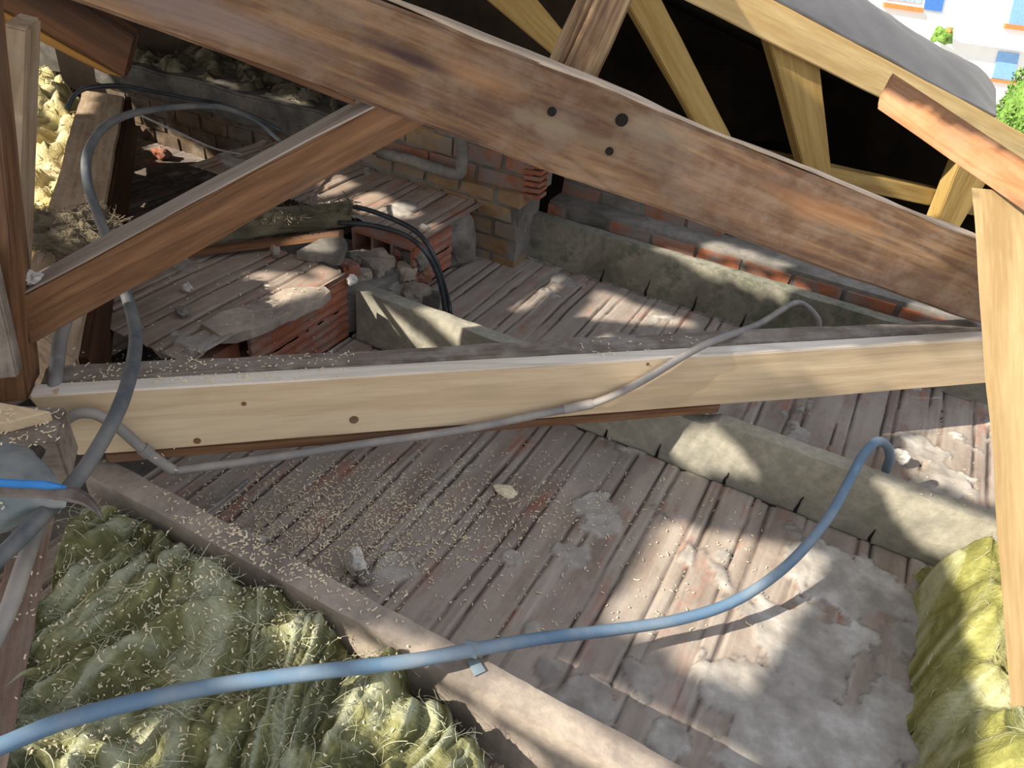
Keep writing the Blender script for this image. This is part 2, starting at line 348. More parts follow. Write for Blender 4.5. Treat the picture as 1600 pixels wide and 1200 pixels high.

--

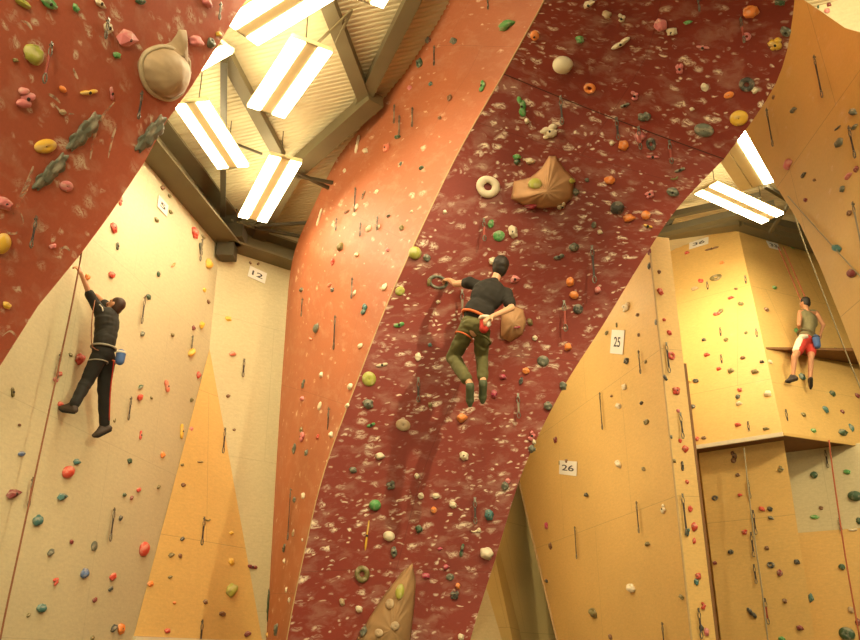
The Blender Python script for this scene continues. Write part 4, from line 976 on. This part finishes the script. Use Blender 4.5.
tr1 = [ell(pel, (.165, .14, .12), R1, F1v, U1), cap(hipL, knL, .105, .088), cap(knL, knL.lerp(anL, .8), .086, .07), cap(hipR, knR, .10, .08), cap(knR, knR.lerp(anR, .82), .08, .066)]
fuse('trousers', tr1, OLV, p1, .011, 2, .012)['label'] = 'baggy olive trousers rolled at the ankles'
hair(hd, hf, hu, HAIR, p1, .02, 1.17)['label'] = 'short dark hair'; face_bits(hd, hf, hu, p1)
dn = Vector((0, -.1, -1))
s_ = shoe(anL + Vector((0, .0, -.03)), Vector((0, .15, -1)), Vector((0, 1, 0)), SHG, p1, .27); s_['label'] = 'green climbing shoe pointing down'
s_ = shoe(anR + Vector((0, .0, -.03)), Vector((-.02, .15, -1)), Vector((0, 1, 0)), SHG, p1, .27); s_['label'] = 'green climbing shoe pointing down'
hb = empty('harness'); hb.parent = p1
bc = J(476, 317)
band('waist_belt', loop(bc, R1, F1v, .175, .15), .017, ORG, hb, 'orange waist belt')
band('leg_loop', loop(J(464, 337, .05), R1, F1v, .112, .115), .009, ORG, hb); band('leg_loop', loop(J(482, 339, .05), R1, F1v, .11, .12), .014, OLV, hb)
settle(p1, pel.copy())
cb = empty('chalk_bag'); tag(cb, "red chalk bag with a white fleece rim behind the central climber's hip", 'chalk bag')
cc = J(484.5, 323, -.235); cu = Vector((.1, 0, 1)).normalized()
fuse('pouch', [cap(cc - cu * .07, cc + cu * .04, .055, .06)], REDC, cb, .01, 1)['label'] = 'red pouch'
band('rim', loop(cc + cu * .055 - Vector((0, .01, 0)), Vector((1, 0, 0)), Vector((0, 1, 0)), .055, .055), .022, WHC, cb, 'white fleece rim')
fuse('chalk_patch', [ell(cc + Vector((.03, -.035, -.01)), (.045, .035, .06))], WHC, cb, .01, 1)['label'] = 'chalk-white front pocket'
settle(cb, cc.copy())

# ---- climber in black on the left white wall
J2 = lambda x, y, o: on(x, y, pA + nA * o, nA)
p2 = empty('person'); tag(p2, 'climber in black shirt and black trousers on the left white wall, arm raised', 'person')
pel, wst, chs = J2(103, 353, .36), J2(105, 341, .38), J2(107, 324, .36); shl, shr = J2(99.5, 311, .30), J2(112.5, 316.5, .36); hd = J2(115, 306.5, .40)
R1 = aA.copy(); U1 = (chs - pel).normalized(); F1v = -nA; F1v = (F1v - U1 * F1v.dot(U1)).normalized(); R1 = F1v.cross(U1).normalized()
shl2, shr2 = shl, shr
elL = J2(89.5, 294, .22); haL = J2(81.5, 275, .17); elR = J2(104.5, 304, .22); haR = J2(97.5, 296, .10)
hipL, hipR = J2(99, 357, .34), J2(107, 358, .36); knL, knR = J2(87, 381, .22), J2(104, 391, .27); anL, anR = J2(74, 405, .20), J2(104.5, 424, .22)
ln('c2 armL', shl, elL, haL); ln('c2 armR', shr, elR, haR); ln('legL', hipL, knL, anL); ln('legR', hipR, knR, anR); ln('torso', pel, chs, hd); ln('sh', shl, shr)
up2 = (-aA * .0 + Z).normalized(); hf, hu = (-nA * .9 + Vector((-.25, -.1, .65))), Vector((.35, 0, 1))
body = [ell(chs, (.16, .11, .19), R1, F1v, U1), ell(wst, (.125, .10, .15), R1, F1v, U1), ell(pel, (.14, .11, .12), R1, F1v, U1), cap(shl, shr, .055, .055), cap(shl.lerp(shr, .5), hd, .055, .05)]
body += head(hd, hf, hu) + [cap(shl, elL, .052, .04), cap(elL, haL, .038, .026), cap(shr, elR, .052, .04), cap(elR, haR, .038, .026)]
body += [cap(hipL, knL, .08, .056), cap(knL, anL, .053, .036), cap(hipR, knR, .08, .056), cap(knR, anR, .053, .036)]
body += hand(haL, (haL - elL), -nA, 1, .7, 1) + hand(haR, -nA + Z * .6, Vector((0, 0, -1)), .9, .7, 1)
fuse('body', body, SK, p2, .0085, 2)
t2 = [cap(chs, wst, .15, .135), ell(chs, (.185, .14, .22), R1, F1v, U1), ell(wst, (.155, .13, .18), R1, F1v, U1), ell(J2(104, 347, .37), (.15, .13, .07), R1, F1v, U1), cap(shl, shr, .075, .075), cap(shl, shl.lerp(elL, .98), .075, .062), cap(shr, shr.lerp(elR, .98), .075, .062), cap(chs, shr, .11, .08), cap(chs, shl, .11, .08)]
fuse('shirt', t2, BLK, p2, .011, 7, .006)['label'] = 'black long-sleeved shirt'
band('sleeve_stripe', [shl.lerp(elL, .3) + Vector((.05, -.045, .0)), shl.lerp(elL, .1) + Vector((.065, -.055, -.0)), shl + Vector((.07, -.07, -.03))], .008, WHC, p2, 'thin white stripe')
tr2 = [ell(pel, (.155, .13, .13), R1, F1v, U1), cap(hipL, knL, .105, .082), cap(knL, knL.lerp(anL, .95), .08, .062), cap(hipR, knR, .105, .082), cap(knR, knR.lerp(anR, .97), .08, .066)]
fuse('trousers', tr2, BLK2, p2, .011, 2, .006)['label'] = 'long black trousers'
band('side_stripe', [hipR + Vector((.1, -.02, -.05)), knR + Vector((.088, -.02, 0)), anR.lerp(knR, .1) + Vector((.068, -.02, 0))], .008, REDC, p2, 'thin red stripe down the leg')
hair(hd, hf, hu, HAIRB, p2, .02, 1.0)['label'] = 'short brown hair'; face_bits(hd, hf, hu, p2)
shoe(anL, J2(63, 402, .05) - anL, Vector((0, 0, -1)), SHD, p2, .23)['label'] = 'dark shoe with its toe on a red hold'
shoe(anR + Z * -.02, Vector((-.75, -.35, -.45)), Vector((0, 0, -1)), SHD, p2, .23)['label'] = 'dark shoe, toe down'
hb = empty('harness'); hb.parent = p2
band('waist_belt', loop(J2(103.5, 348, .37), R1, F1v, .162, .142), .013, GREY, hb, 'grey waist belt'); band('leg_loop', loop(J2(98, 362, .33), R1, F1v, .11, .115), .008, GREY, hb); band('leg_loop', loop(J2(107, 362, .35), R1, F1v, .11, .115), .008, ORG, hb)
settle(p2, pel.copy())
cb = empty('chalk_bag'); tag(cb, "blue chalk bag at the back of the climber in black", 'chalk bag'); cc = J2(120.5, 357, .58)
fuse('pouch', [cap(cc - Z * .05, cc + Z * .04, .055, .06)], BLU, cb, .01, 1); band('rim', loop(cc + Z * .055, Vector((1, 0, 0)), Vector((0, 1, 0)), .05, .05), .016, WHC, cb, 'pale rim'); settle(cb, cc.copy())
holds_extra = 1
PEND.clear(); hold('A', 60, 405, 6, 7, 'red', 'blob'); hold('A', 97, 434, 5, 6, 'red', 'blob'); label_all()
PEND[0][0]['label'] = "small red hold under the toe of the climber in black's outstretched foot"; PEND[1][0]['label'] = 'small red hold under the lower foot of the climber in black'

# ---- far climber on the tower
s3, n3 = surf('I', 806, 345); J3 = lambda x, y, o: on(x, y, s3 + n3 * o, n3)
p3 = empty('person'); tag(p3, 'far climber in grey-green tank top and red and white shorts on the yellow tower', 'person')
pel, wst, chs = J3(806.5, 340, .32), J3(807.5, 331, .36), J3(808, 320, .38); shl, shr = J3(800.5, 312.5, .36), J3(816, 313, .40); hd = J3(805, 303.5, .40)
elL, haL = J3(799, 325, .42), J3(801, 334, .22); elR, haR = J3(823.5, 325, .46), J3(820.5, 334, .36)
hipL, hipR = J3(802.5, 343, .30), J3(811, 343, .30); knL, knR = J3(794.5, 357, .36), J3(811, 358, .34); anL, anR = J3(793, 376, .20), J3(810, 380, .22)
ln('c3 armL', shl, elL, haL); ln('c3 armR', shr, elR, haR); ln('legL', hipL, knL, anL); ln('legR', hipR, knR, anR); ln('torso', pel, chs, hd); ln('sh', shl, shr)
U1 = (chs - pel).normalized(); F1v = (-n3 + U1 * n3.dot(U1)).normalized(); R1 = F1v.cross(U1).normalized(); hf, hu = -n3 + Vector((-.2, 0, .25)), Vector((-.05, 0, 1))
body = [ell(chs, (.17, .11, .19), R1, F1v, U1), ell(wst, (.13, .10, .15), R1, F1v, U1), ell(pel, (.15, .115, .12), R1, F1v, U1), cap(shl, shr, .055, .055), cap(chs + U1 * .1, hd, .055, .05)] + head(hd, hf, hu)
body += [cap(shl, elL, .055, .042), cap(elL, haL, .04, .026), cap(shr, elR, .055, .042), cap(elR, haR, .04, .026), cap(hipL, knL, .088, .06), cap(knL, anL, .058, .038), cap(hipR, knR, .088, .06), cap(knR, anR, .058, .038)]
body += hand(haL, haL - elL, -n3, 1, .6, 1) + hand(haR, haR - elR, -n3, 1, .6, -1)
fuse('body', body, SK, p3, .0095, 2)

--

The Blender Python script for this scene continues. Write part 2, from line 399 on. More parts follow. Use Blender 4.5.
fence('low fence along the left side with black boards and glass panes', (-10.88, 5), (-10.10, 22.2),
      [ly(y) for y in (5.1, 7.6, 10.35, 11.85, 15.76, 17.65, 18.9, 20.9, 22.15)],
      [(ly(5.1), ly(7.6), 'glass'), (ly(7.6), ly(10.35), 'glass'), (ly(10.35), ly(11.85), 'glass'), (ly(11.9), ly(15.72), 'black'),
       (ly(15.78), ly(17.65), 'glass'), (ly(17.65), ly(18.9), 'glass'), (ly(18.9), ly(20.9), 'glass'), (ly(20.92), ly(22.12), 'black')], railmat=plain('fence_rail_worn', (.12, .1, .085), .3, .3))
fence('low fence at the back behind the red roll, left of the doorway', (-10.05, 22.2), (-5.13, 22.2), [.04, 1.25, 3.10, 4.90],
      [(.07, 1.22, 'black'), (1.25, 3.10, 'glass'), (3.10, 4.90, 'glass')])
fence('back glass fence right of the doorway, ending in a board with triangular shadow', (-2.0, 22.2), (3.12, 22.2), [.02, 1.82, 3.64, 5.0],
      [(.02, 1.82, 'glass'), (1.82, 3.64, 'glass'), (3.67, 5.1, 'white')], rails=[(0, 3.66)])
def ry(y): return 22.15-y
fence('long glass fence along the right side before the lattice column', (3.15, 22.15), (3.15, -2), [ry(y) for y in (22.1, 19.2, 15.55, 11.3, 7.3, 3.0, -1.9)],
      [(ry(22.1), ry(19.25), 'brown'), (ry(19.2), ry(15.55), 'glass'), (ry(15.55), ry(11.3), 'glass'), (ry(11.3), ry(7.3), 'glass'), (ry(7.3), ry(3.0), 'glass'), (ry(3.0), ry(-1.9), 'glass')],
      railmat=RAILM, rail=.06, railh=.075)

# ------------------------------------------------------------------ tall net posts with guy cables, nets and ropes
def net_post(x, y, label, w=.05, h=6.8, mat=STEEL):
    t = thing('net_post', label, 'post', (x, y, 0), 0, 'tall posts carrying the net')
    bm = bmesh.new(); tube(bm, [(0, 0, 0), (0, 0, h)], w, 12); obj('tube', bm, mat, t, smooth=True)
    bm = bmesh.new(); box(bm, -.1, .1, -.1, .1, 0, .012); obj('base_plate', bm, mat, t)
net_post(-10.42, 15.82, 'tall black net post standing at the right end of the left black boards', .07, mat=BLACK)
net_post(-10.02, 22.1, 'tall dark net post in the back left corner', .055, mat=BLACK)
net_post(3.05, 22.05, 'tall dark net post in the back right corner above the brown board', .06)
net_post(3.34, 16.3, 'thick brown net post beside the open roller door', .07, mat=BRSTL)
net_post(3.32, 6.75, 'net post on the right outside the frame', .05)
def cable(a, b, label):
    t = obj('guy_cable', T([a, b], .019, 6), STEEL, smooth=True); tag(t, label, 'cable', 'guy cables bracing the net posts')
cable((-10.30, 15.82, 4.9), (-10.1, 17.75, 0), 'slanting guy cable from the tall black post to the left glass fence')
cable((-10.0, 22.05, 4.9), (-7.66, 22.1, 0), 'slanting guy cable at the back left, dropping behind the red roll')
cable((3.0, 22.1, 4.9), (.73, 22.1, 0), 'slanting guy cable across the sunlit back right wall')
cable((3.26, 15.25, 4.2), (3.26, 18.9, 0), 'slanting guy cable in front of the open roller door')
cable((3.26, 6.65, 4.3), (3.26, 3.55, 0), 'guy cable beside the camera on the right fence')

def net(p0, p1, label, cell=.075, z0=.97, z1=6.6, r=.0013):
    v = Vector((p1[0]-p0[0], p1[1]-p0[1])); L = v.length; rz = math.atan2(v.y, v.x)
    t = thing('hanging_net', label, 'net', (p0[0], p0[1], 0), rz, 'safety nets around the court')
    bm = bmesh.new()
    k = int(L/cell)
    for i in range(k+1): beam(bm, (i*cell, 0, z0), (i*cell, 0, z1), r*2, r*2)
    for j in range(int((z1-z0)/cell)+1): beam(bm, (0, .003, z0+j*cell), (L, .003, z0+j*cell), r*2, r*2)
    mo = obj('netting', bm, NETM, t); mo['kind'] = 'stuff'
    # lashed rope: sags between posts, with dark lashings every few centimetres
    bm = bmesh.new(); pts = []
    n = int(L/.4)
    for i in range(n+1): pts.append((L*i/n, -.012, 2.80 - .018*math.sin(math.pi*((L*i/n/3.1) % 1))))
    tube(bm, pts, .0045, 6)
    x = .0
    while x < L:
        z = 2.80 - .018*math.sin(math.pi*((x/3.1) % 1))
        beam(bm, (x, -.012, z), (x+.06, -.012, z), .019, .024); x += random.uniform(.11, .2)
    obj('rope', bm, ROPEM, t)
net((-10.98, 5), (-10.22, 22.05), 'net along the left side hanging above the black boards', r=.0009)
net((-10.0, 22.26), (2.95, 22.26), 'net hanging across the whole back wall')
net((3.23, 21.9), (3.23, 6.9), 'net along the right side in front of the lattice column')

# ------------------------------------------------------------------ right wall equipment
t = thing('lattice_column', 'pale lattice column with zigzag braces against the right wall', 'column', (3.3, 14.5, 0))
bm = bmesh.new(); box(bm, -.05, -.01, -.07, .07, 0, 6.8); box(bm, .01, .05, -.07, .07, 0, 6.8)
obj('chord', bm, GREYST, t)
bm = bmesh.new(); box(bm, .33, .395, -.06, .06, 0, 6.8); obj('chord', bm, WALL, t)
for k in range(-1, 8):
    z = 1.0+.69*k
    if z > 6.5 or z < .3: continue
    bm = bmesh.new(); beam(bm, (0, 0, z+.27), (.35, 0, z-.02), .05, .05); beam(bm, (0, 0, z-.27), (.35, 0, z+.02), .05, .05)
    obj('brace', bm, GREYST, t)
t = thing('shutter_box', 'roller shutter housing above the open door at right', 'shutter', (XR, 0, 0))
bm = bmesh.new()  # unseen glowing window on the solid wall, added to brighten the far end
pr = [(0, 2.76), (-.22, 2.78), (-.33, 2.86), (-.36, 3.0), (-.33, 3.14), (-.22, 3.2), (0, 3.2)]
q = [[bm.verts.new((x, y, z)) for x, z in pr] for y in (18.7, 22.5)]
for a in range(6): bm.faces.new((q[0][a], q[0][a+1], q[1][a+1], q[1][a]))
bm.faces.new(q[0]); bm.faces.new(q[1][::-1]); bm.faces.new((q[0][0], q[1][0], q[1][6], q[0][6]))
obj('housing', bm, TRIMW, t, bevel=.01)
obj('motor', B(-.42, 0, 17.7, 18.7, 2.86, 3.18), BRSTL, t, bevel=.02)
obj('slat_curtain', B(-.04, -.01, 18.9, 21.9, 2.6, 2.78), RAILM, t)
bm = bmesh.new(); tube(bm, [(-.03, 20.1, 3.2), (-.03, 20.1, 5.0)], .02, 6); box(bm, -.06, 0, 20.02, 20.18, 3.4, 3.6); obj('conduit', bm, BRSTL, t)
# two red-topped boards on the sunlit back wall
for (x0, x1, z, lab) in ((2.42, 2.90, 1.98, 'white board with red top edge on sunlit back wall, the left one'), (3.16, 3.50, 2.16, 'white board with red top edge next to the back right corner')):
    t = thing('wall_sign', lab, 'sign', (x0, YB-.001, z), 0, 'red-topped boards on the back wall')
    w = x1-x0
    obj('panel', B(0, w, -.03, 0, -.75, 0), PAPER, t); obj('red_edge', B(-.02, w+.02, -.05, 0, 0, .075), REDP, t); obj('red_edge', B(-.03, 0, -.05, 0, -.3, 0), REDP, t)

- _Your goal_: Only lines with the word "More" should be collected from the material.

- _The output_:
Keep writing the Blender script for this image. This is part 2, starting at line 348. More parts follow. Write for Blender 4.5. Treat the picture as 1600 pixels wide and 1200 pixels high.
The Blender Python script for this scene continues. Write part 2, from line 399 on. More parts follow. Use Blender 4.5.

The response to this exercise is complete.